Sunday, March 12, 2017

Listening skills

When someone is talking, these are some of the things I am thinking about:

– Why are they telling me this story?

If someone is telling me how they paid off their student loans before they became a famous actor, are they insecure that people think they didn’t have it hard before their success?

And if they are insecure, why?

– What are the spaces?

“And after my divorce I moved into a smaller apartment…”

Wait a second. Why did you get a divorce? What happened? This might be critical for how you developed relationships afterwards.

– What are they telling me that doesn’t matter?

People can go on and on about little details in their childhood.
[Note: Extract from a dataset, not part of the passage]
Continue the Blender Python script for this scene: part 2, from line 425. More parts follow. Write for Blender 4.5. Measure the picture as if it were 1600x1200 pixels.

Sometimes it matters. Usually it doesn’t. People like to talk. And other people are afraid to interrupt.

Let’s get to the point!

– When are they skipping facts because it’s too easy for them/ How?

It’s really hard to interview athletes. Because their bodies do the talking for them. They are honed machines that act before they think. So often they don’t have the words to describe what they do.

So I can either nod and listen to their achievements. Or really try to get them to break down what they do to achieve such success. This happens not just in sports but with any people who have been successful a long time.

They forget the initial language of success.

– Do they ever contradict themselves?

It’s ok if they do. One person told me honesty is the only way he lives his life. But then he says he cheated on his wife because he wanted to be honest about his feelings to the other person.

Well: is this honest or not? I want to know!

– Do they ever not answer the question?

Rule of life: if someone doesn’t answer the question, then they are lying.

Example: “Where were you last night?” “Oh, I was out with friends.”

Notice that the “where” was not answered.

Listening is important to determine if someone is lying.

– Tone

Do they smile when talking to you? Are they facing you? Are they looking around while talking? Are they trying to figure something out in their head which means you might be touching an important issue. Do they appear annoyed, in which case you should back up and try again later?

– Repeat what you’ve learned.

When I talk to someone I like to break it down (for myself) into concise things I’ve learned from their experience. This is not just in interviews but in many situations. Why not learn while I can?

So I often summarize what I’ve learned.

This gives them a chance to correct. And also to appreciate how hard I’ve been listening.

People like to be heard. And I like to listen.

And listening is the only way a baby ever learns the languages of life around it.